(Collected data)
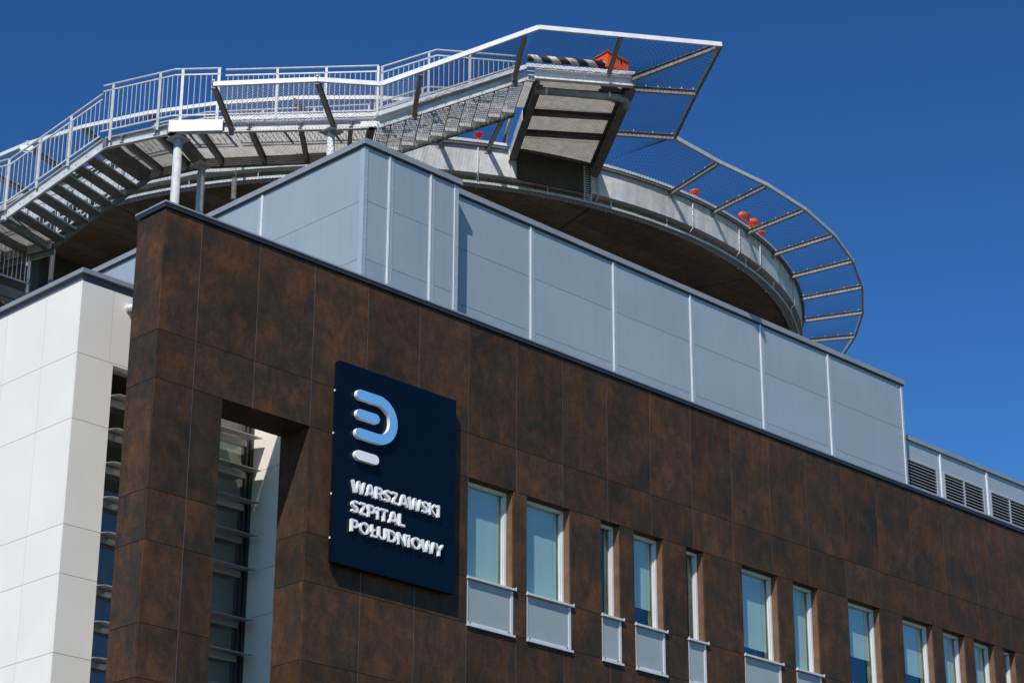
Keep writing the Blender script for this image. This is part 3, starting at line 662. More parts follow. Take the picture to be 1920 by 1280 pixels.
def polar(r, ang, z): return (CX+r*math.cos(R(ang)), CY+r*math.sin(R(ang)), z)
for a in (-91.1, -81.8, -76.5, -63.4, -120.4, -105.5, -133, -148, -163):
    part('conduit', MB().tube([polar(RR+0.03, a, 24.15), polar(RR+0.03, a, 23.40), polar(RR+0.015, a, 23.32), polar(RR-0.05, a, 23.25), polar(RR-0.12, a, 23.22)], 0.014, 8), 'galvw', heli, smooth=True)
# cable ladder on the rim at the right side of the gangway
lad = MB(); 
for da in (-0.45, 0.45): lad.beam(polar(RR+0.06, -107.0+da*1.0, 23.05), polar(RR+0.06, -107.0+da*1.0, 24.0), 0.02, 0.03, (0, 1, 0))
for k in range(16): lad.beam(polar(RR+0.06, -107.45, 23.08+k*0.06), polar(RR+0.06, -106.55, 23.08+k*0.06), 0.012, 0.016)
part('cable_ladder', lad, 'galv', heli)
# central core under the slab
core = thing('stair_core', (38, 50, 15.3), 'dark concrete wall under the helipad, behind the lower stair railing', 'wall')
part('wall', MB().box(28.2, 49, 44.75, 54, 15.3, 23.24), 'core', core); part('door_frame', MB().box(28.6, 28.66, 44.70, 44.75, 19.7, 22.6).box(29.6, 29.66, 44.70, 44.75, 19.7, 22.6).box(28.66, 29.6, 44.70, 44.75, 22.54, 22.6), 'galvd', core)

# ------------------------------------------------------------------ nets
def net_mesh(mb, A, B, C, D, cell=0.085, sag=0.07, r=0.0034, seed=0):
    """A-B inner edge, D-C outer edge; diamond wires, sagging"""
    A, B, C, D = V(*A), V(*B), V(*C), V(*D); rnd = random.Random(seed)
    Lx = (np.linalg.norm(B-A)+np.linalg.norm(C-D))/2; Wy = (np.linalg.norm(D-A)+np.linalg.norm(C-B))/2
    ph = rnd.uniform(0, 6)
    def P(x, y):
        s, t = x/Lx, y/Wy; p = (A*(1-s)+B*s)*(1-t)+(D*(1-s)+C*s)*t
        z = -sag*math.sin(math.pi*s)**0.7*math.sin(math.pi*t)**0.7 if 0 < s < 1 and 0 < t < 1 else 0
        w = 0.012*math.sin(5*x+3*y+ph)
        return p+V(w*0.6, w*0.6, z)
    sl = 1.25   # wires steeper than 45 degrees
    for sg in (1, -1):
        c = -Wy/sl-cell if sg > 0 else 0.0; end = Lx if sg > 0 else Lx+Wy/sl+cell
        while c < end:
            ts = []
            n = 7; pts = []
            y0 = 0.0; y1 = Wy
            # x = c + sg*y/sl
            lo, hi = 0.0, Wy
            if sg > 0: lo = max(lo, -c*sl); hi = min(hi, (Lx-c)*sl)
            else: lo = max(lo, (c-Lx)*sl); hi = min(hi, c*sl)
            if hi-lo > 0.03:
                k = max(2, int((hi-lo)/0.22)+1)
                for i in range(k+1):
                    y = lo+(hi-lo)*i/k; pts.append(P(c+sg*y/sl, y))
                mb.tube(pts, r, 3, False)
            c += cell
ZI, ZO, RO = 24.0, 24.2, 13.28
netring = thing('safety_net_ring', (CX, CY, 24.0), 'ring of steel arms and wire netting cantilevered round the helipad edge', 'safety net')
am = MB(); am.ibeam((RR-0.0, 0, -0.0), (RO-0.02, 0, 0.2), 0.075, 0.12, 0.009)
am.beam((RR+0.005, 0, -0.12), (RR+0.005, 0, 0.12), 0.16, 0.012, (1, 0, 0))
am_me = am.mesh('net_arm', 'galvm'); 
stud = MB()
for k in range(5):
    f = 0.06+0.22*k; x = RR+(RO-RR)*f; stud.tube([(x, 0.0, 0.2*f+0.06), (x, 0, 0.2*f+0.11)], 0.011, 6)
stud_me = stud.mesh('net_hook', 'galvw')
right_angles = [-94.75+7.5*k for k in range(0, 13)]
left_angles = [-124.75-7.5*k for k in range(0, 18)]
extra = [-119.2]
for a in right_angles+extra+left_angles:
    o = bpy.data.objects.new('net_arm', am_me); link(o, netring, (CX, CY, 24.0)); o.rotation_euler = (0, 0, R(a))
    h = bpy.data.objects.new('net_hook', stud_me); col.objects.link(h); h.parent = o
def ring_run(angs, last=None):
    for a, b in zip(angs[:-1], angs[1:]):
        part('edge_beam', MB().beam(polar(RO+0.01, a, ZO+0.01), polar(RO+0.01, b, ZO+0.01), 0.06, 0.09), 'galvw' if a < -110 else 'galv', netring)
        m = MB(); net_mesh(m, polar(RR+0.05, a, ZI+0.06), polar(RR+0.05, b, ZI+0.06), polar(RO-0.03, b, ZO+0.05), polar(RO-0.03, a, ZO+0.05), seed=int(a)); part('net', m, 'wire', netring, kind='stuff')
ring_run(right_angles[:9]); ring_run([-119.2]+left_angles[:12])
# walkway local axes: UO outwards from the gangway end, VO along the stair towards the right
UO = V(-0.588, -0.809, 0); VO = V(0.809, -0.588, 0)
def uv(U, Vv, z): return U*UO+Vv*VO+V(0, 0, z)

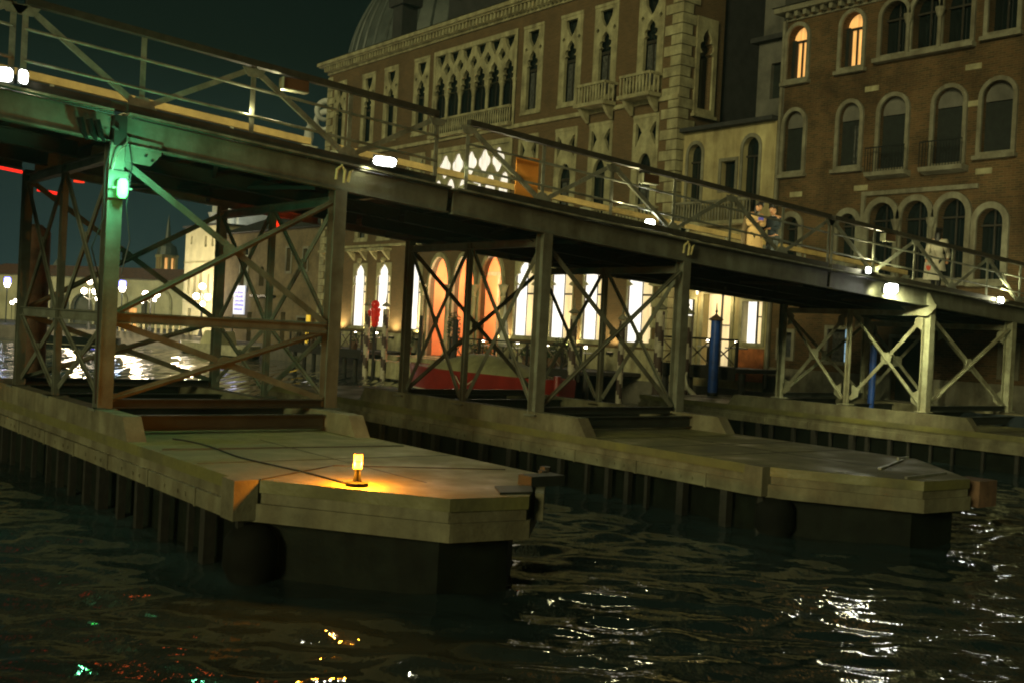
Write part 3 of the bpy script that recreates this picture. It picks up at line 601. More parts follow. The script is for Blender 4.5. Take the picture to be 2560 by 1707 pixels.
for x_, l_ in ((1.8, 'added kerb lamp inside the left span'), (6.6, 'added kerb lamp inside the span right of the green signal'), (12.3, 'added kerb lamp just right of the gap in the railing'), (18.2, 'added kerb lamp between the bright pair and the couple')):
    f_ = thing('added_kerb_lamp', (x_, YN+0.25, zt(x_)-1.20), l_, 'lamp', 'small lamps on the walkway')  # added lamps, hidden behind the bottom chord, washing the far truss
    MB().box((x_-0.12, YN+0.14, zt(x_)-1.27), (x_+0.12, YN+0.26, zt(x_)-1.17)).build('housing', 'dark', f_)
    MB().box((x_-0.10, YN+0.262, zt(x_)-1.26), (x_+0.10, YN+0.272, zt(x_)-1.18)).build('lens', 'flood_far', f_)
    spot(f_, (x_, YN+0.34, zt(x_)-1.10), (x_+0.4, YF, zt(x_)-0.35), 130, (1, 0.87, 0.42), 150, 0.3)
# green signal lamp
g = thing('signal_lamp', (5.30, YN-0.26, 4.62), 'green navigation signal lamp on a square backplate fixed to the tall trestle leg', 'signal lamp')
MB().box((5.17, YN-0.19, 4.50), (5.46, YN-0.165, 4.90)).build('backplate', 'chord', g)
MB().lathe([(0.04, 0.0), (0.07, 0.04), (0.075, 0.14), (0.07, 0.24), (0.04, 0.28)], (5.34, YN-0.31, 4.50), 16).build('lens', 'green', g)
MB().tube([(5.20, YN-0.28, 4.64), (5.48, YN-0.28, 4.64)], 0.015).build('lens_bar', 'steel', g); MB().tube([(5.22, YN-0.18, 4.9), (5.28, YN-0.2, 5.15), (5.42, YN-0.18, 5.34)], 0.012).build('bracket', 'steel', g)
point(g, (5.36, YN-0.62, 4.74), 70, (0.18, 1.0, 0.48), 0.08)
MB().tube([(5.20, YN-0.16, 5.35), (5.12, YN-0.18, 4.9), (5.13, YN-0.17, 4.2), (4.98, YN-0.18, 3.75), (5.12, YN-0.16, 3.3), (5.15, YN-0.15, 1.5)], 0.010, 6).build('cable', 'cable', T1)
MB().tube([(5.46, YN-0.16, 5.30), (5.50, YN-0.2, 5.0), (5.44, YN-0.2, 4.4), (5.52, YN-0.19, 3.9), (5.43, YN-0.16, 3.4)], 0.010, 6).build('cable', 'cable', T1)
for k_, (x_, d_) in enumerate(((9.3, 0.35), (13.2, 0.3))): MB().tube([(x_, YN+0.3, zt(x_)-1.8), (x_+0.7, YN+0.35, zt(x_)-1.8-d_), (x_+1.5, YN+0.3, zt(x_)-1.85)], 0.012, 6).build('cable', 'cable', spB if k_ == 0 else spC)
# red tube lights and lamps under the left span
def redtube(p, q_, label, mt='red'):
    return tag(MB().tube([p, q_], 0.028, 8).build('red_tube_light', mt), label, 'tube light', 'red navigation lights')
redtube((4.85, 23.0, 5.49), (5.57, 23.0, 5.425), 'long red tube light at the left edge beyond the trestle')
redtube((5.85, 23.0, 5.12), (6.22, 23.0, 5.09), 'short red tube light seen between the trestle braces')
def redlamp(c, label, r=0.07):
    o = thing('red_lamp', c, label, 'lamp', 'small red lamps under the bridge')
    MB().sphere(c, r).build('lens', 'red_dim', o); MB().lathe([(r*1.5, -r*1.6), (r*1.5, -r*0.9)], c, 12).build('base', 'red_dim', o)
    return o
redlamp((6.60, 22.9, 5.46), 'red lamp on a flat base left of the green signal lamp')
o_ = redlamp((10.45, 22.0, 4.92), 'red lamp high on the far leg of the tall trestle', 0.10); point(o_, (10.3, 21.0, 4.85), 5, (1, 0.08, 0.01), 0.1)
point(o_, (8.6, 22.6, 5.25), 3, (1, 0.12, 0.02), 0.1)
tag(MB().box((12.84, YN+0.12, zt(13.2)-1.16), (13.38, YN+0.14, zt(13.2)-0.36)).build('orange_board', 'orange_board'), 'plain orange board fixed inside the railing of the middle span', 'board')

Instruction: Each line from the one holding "else 'galv', netring)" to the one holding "def uv(U, Vv, z): return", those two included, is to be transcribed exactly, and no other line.

Correct result:
        part('edge_beam', MB().beam(polar(RO+0.01, a, ZO+0.01), polar(RO+0.01, b, ZO+0.01), 0.06, 0.09), 'galvw' if a < -110 else 'galv', netring)
        m = MB(); net_mesh(m, polar(RR+0.05, a, ZI+0.06), polar(RR+0.05, b, ZI+0.06), polar(RO-0.03, b, ZO+0.05), polar(RO-0.03, a, ZO+0.05), seed=int(a)); part('net', m, 'wire', netring, kind='stuff')
ring_run(right_angles[:9]); ring_run([-119.2]+left_angles[:12])
# walkway local axes: UO outwards from the gangway end, VO along the stair towards the right
UO = V(-0.588, -0.809, 0); VO = V(0.809, -0.588, 0)
def uv(U, Vv, z): return U*UO+Vv*VO+V(0, 0, z)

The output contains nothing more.